The Yes man brings solo guitar tunes old and new.
It takes inspiration and real compositional flair to make a solo guitar piece fly, but Steve Howe has done it time and time again. From The Yes Album’s live gem Clap to Surface Tension from his 1979 solo record, The Steve Howe Album and beyond, the versatile musician with the sizeable instrument collection frequently come up trumps. Howe revisits both the aforementioned tunes –plus such similarly cherished pieces as Mood For A Day and All’s A Chord –on the home-recorded Motif Volume 2. This collection comes 15 years after the conceptually similar Motif Volume 1, and once again Howe spreads his bases between deft, Chet Atkins/Merle Travis-style fingerpicking, classical, jazz, bluegrass, folk and more.
"This is Howe tightrope-walking without anet."
Though no acoustic version of Frankie Goes To Hollywood’s Welcome To The Pleasuredome is forthcoming (Howe played session Dobro on the 1984 original at the request of producer/former Yes bandmate Trevor Horn), there’s nevertheless loads to enjoy. We get late 50s-style slap-back echo-treated electric guitar nuggets such as Tailpiece and Cactus Boogie (the original recording of the latter had a more fleshed-out arrangement when it appeared on The Steve Howe Album). We also get warming Spanish guitar pieces such as Oceans Cadenza and The Little Galliard, which is named after a kind of lively triple-time that originated centuries ago.

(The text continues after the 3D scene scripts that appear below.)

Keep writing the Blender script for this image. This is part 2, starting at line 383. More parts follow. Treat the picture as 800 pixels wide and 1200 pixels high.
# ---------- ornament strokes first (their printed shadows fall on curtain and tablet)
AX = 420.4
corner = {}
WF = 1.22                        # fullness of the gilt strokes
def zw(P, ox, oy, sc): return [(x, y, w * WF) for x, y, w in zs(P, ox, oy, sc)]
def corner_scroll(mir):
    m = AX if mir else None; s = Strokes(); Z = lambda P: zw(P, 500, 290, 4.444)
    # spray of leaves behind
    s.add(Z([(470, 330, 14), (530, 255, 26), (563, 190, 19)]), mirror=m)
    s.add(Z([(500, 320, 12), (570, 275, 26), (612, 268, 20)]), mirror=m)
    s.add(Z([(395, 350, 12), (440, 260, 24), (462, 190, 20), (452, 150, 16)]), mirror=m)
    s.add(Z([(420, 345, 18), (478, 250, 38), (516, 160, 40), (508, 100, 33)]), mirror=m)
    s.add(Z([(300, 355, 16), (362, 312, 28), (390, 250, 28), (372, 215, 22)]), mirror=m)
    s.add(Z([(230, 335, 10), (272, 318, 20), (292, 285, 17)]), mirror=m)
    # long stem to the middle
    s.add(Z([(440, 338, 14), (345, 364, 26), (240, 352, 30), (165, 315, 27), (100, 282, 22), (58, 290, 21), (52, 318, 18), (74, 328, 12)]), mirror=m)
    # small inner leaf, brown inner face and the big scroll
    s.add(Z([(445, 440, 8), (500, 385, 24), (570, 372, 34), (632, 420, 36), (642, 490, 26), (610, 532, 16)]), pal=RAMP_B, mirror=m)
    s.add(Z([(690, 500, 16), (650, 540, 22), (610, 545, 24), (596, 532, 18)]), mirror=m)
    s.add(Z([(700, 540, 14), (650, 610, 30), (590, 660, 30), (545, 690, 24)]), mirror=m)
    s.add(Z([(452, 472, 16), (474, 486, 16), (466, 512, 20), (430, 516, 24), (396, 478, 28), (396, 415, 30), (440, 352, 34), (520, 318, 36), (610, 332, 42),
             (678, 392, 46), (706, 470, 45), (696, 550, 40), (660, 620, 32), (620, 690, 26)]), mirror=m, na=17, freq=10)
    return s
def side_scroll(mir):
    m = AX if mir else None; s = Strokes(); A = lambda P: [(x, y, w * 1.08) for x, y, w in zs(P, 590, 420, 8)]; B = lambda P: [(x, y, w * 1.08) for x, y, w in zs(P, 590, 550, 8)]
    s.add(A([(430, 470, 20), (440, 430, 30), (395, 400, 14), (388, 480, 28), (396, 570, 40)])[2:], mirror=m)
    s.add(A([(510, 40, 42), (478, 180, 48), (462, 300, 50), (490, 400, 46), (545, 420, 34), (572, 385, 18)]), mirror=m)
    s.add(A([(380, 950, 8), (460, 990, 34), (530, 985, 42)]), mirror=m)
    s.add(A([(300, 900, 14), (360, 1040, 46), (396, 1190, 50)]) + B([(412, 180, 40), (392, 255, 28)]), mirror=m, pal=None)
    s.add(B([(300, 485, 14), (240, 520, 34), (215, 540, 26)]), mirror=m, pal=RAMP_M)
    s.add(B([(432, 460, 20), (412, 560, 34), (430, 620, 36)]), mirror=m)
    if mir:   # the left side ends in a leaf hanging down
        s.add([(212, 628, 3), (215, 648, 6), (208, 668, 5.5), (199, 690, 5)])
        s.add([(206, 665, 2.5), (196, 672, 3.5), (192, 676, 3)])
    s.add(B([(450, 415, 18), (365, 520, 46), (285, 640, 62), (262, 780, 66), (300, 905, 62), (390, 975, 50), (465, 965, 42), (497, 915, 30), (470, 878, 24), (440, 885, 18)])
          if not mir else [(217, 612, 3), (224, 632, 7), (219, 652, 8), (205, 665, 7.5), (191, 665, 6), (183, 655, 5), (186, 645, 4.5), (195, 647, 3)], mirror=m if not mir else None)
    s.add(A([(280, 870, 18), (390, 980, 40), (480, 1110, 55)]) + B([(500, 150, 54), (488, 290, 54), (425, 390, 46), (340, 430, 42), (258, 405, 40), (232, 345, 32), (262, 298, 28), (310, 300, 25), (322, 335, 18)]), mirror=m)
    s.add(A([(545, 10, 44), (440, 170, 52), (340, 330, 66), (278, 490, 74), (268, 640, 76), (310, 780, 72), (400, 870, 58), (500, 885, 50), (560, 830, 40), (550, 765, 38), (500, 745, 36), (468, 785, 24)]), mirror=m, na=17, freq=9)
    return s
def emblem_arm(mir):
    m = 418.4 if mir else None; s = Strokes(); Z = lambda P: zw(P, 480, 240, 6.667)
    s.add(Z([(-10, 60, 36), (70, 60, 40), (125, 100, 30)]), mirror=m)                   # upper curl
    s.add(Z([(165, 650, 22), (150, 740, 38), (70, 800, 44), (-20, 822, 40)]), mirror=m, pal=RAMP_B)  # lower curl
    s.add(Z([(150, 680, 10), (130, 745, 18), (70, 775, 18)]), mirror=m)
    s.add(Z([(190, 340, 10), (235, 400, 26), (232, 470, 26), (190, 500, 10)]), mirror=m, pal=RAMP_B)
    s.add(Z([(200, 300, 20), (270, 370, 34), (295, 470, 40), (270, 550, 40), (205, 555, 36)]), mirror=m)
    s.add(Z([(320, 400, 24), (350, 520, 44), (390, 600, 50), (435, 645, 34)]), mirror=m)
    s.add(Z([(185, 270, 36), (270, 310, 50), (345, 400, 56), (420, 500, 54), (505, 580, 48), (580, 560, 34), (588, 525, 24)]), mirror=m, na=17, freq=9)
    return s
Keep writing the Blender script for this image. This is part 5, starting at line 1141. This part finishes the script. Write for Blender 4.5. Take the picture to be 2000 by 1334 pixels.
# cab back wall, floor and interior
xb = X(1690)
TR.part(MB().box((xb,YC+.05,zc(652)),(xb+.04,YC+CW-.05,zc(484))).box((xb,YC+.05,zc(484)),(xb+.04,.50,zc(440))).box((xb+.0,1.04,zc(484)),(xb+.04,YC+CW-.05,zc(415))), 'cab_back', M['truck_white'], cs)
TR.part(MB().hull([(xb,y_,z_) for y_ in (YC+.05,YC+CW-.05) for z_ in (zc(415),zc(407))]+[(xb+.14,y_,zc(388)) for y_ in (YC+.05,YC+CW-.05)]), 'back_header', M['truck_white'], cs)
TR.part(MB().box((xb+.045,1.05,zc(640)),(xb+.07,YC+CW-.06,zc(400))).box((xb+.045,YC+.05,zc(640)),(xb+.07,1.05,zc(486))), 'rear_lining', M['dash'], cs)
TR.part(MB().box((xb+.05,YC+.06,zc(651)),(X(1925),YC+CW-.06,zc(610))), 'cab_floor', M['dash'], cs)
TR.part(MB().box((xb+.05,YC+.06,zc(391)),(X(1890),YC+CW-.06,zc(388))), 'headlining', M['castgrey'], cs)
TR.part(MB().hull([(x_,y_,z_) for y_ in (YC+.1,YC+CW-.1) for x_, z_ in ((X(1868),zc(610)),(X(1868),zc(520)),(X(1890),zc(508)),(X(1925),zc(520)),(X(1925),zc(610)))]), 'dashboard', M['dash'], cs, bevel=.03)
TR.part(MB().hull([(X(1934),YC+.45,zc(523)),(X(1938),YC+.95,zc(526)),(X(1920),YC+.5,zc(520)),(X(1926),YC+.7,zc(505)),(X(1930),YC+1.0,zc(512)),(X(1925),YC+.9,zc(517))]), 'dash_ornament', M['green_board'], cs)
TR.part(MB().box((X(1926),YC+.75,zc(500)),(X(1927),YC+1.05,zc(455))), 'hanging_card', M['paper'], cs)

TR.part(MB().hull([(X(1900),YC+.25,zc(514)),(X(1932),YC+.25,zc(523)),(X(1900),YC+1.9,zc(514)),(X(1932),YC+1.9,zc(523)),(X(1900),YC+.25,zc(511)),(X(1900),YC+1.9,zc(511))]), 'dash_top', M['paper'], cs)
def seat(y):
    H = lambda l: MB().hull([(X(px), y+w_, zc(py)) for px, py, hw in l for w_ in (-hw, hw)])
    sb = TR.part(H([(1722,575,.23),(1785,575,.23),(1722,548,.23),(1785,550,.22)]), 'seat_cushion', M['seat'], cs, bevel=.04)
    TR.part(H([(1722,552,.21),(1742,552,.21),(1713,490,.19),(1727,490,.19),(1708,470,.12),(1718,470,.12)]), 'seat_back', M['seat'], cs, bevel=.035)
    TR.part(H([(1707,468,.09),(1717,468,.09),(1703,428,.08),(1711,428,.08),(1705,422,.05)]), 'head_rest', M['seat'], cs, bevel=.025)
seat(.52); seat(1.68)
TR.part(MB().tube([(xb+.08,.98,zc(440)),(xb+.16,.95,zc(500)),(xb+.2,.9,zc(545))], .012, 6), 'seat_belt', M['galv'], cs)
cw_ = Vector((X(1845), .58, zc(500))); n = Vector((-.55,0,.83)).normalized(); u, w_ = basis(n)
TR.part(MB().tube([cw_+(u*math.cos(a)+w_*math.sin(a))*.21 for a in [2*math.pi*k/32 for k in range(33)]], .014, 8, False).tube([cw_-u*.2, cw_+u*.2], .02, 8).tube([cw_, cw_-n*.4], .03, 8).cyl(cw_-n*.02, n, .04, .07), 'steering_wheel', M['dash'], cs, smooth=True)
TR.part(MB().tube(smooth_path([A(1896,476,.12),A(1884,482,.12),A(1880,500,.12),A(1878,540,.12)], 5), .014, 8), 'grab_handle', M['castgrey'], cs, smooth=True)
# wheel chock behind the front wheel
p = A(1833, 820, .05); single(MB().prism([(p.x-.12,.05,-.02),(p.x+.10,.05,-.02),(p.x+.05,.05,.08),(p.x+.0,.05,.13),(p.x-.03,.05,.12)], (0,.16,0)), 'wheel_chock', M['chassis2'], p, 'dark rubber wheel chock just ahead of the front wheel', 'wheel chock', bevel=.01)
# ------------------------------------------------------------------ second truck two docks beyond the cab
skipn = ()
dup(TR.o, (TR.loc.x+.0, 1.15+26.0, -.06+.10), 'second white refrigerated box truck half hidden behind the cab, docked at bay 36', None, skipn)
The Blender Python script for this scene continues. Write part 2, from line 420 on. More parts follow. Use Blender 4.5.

It’s testament to the strength of Howe’s writing that, even without the lead vocal and complex full-band arrangement which graced the original version of All’s A Chord, the piece still stands up. Likewise on Beginnings, the title track of Howe’s 1975 solo debut, here divested of Patrick Moraz’s baroque arrangement for strings, harpsichord and woodwind. On Motif Volume 2 we see the bare bones of Howe’s writing, and those bones are strong.